The Lions were so close to winning their first division title since 1993 before the Packers rode in and stopped the show en route to an NFC Championship appearance last season. Green Bay needed a six-game wining streak to take the division crown, but an improved roster could put them in front from the get-go in 2017.

Detroit also improved its squad in its second year under general manager Bob Quinn, but last season’s success stemmed from a clutch streak of wins that will be hard to replicate.

The Vikings had a hot start last season, but cooled off quickly as the weather chilled, while the lowly Bears succumbed to a franchise-worst campaign.

Will the Packers be back representing the north in the playoffs or will a new favorite take top place? Here are the contenders for the crown in the NFC North:

Green Bay Packers

It’s Aaron Rodgers’ division and everyone else is just living in it.

The Packers lost one key player on both sides of the ball this offseason, but made enough valuable additions to make up for both. The signing of Martellus Bennett will give Rodgers and his offense a new dimension they’ve been craving for years. Drafting Kevin King and bringing back Davon House gives the secondary some much needed depth.

Giving Ty Montgomery a full offseason at running back and drafting a trio of rushers could rejuvenate Green Bay’s running game, and open up space for the likes of Bennett, Jordy Nelson, and an emerging Davante Adams.

Coming within a game of Super Bowl LI has lit a fire under the Packers this offseason. It’s been seven years since they beat the Steelers in Super Bowl XLV, and Green Bay will be right in that hunt again in 2017.

Detroit Lions

Matthew Stafford worked his magic to get the Lions into the playoffs last year and was rewarded with some solid help for the future.

An overhauled offensive line will make a big difference for Stafford and Detroit’s offense, even without left tackle Taylor Decker. Signing T.J. Lang from the Packers could give the Lions an edge in their rivalry, and a healthy backfield will take some pressure off Stafford.

Darius Slay isn’t the only productive player in Detroit’s secondary anymore, which is key against the likes of Green Bay and Minnesota’s expanding pass attack.

There were lots of positives to take away from the 2016 season before GM Bob Quinn executed another Patriot-esque offseason.
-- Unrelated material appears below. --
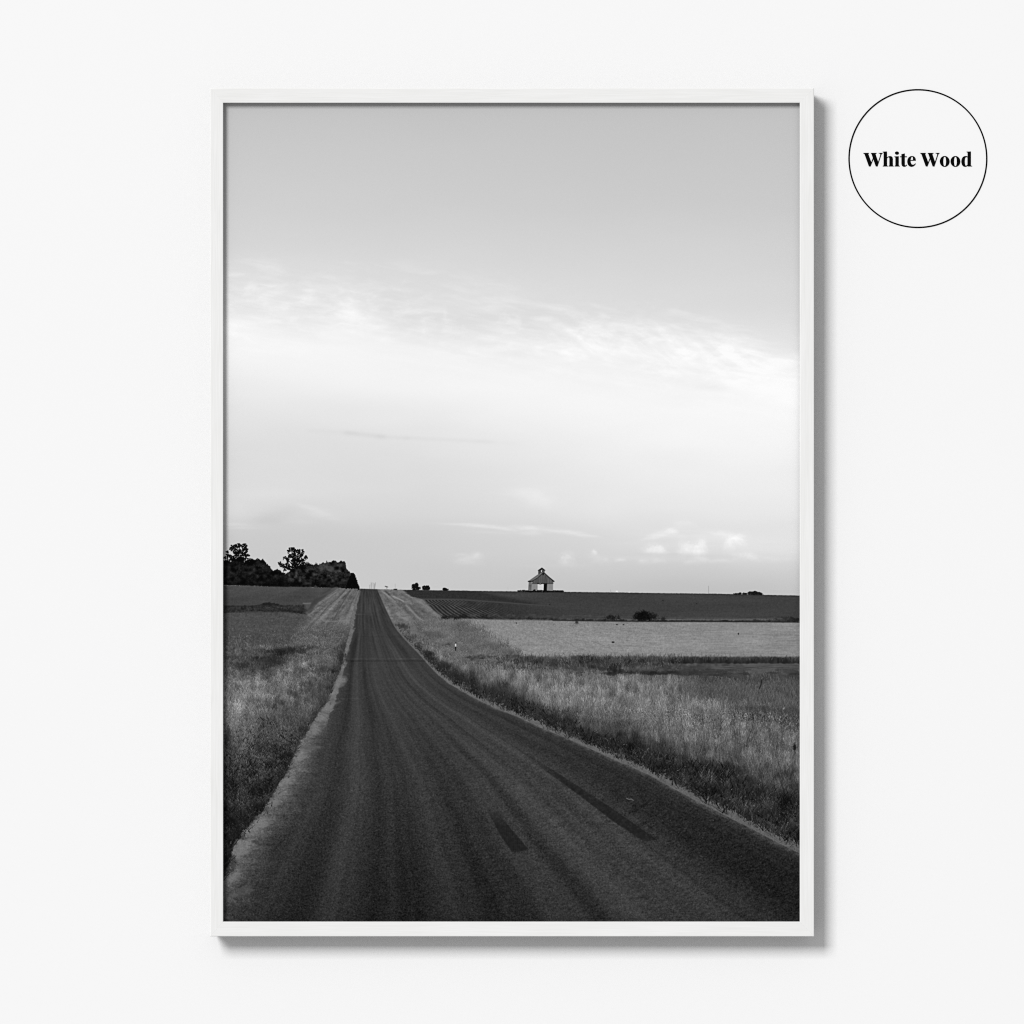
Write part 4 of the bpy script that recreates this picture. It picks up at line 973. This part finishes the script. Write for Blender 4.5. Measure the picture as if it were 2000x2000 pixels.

The Lions may not be able to topple the almighty Rodgers-led Packers, but they’re getting close.

Minnesota Vikings

There are still many questions to be answered about the Vikings’ upcoming season.

How healthy is Teddy Bridgewater? What’s the long-term plan for Sam Bradford? Did the offensive line actually get better? How good is Dalvin Cook? Will the defense be able to hold up over a full season? Do Mike Zimmer’s eyes work?

What we do know is that they have moved on from the Adrian Peterson era. They’re still set up to be a run-first and solid-defense type of team, though the offensive line is very much a question mark and we don’t know how much work the rookie Cook will get.

Expect the Vikings to compete most games, but point-scoring could be their Achilles’ heel, and it’s hard to win games if you don’t score points.

Chicago Bears

After the worst 16-game season in franchise history, the Bears have nowhere to go but up. However, they have some tough customers to get past in the NFC North.

Many additions were made during the offseason – particularly at receiver and defensive back – but the biggest shift will be transitioning from the Jay Cutler era to the Mike Glennon-Mitch Trubisky period. Whoever starts out of the gate (probably Glennon) is in for a rough ride while the offense gets to know one another as the Falcons, Buccaneers, Steelers, and Packers will be their opening tests.

Perhaps a Cinderella story will present itself, but things don’t look immediately optimistic in Chicago for 2017.